Luthers nicht eben zimperliches Credo steht im Widerspruch zu der Instanz des Gewissens als dem Richterstuhl, vor dem sich der Christenmensch zu verantworten habe. Zwar erlaubt der Kampf mit äußeren Widerständen dem Christen auch den Beistand der Verstellung. Die innere Instanz des Gewissens muss aber auf alle Kunstmittel verzichten. Wie Heinz D. Kittsteiner gezeigt hat, entwickelt Luther eine Kultur des Gewissens, die auf dem Gesetz von innerer Wahrhaftigkeit und Aufrichtigkeit beruht. Kittsteiner zufolge, der darin eine „Tendenz zur Entritualisierung und zur Ethisierung der Religion“5 erkennt, unterscheidet Luther zwischen drei Gewissensbegriffen, „einem ritualisierten, einem ethischen und einem auf Gott ausgerichteten Gewissen.“6 Als nach innen gerichtete Stimme begründet die Instanz des Gewissens eine Form des Selbstbewussteins, das auf dem Gebot der Aufrichtigkeit sich selbst und anderen gegenüber beruht.

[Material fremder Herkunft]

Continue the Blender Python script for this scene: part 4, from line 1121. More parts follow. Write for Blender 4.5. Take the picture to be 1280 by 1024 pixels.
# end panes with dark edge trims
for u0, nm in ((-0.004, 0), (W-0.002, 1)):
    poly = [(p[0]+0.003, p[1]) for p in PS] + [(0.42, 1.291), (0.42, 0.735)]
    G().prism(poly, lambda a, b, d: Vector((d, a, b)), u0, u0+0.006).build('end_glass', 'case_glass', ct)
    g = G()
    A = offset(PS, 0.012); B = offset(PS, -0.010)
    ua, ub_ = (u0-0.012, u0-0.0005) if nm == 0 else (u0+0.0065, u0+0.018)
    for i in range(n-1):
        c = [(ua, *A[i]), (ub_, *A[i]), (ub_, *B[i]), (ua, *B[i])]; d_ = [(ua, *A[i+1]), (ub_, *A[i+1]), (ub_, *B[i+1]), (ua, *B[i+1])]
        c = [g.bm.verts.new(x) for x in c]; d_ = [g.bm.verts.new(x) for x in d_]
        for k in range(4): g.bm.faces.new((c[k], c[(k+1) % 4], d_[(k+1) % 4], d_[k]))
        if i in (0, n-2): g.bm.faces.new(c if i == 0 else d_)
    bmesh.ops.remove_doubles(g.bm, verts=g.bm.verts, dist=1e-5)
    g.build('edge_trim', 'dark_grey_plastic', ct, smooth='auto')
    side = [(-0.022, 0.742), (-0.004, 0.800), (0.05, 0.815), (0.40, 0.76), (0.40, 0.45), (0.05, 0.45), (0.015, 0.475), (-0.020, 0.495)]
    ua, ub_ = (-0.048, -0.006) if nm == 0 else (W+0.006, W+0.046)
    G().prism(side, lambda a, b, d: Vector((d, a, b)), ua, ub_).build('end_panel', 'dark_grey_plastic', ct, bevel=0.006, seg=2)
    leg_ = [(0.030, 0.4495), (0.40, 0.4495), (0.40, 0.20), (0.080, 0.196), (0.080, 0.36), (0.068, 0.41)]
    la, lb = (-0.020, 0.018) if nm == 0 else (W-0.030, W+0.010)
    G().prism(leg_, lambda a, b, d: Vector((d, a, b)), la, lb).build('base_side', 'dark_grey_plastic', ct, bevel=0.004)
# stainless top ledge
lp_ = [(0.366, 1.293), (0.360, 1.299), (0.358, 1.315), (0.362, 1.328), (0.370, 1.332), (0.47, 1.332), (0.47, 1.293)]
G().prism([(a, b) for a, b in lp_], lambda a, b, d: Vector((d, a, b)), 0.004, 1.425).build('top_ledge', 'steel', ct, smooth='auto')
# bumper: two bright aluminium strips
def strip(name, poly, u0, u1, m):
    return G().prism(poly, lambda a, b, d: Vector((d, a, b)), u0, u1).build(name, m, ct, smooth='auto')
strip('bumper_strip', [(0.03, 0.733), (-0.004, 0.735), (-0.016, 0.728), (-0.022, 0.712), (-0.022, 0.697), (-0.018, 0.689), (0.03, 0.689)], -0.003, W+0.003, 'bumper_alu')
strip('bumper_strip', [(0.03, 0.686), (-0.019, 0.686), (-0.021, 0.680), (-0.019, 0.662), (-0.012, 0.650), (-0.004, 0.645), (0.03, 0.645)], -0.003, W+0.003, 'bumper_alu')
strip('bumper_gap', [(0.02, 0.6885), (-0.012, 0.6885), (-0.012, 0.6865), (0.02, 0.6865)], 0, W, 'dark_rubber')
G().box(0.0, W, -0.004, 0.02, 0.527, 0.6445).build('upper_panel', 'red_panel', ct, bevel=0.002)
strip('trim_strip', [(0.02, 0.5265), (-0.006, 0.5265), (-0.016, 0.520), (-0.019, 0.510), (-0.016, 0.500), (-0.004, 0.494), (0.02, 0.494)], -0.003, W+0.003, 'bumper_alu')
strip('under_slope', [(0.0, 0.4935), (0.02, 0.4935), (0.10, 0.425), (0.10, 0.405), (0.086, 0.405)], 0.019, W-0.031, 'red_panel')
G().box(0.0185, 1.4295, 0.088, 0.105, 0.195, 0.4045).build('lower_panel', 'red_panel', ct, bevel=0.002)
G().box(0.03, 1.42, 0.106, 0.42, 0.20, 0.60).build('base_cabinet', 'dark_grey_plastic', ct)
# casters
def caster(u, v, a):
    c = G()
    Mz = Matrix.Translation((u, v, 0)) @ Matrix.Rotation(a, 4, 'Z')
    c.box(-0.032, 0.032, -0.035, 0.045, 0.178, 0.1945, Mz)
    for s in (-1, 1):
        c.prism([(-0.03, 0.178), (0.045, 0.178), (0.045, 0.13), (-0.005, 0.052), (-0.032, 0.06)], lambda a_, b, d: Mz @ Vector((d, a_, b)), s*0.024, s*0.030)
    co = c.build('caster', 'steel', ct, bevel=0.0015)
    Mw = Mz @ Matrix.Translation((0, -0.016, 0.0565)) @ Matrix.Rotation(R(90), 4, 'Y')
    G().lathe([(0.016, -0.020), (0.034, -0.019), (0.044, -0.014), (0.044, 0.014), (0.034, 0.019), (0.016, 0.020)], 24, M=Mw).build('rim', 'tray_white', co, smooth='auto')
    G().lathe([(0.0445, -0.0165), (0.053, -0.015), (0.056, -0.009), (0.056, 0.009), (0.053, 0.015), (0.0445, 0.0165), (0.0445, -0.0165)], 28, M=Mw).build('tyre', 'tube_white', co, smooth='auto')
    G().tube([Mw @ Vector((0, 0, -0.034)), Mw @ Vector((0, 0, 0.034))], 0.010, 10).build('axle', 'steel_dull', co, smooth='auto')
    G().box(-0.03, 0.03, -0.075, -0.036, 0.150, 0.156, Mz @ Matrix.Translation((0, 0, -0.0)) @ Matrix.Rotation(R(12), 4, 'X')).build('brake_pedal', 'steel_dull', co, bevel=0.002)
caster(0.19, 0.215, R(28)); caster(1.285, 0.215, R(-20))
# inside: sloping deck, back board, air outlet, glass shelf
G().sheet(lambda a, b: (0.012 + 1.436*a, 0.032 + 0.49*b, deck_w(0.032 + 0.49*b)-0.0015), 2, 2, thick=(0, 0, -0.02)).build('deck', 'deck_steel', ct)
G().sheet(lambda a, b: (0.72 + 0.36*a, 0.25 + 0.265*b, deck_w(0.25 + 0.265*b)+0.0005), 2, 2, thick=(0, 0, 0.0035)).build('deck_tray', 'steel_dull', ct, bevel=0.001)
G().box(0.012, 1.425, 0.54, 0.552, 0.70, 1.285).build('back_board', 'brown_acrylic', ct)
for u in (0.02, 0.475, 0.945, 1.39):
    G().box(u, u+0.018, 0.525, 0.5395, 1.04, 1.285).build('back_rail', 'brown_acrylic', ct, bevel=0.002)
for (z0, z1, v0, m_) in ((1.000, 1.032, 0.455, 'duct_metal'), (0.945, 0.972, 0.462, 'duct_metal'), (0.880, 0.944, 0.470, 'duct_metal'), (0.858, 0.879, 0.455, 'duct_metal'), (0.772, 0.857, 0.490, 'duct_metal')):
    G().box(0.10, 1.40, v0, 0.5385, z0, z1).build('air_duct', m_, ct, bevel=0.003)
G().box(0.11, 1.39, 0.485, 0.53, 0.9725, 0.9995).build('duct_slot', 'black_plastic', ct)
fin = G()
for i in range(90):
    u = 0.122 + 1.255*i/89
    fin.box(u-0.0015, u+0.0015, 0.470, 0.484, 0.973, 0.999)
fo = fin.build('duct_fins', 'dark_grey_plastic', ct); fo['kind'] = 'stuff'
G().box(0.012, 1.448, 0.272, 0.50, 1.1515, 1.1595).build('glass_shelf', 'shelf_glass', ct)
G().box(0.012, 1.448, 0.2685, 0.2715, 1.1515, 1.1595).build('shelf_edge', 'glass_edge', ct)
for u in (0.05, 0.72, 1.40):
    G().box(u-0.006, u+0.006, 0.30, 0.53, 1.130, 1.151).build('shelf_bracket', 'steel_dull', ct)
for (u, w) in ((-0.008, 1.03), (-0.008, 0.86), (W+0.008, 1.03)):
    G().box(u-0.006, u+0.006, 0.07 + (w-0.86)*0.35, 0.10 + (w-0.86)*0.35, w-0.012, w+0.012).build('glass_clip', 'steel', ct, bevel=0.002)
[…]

Verkörpert die protestantische Gewissenskultur eine Form der ständigen Selbstbefragung des Ich in der Verantwortung vor Gott, so markiert die Verstellung die Schnittfläche, die das Ich an die äußere Welt bindet. Die Kunst der Verstellung ist nicht nach innen, sie ist nach außen gerichtet. Ihr Ort ist die Welt. Das kommt schon in dem Titel von Balthasar Graciáns Handorakel und Kunst der Weltklugheit zum Ausdruck. Weltklugheit, prudencia, beinhaltet ein konventionelles Verhältnis, das der Mensch zu seiner sozialen Umwelt einnimmt. Im Unterschied zum normativen Gewissensbegriff Luthers verantwortet sich die Weltklugheit nicht vor einer inneren Stimme, sondern vor den äußeren Mechanismen, die den gesellschaftlichen Verkehr regeln. Was der Verstoß gegen die Weltklugheit zutage fördert, ist daher auch nicht das Bekenntnis der Schuld, zu dem sich das christliche Subjekt in der Identifikation mit dem Erlöser durchringt, sondern die Scham, die ihn vor sich und den anderen bloßstellt. Aus der Perspektive der Verstellung heraus verändert sich auch der Begriff der Aufrichtigkeit. Die Wahrhaftigkeit, die die christliche Gewissenskultur fordert, erscheint im Kontext der Verstellung entweder als unverzeihliche Dummheit oder als die höchste Form der Verstellung. Dass zwischen beiden Extremen, der kunstlosen Einfalt und der klugen Verstellung, nicht immer klar unterschieden werden kann, eröffnet der Verstellung einen fast unbegrenzten Spielraum, der sich von den Vorgaben der Gewissenskultur zunehmend entfernt.